Tuesday evening at the Humboldt County Library's main Eureka branch, the Based On The Book series climbs aboard Alfred Hitchcock's Lifeboat (1944), based on the novella by John Steinbeck. Hosted by Jan Ostrom. 6:30 p.m.

Continuing

21 JUMP STREET. Jonah Hill and Channing Tatum star as cops who go undercover, inside the plot of a 1980s sitcom starring Johnny Depp. R. 109m.

AMERICAN REUNION. The actors from American Pie gather to collect money and reminisce about the pinnacle of their careers. R. 113m.

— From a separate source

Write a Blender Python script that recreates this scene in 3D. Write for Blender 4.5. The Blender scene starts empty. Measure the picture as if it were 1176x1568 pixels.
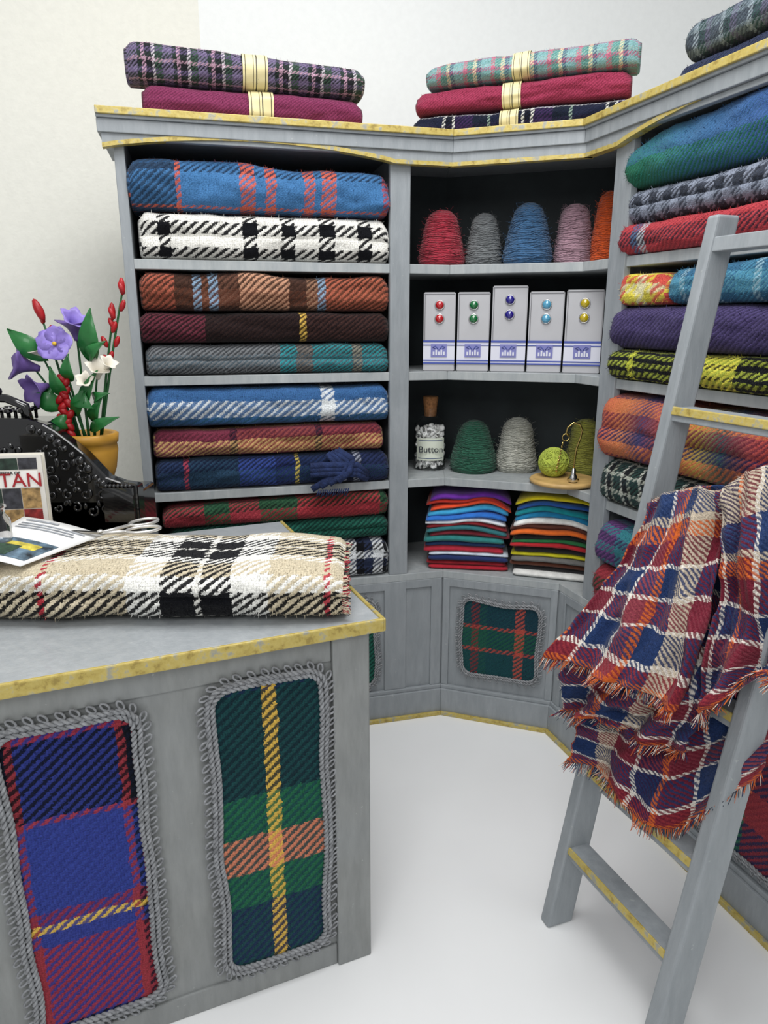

THE HUNGER GAMES. In a dystopian future state, teenagers get conscripted into a televised death match. Based on Suzanne Collins' bestseller. PG. 142m.

LOCKOUT. In the near-future, a falsely convicted former government agent must rescue the president's daughter from space prison. PG13. 95m.

MIRROR MIRROR. Beautiful sets, visual panache and Julia Roberts can't save this flat and underwritten update on the story of Snow White. PG. 106m.

OCTOBER BABY. Anti-abortion film financed by evangelical groups. PG13. 107m.

PROJECT X. You know the party is off the hook when the angry dwarf gets stuffed in the oven and the drug dealer grabs a flamethrower. Sigh. R. 88m.

THE THREE STOOGES. Larry, Curly and Moe find themselves in the 21st century. Frightened, they resort to sound effects and slapstick violence. PG. 92m.

TITANIC 3D. It's like Titanic, only in 3D. PG13. 194m.

WRATH OF THE TITANS. Perseus, a yoked demigod, stabs 3D computer images with his trident in order to save his "holier than thou" dad, Zeus. 99m. PG13.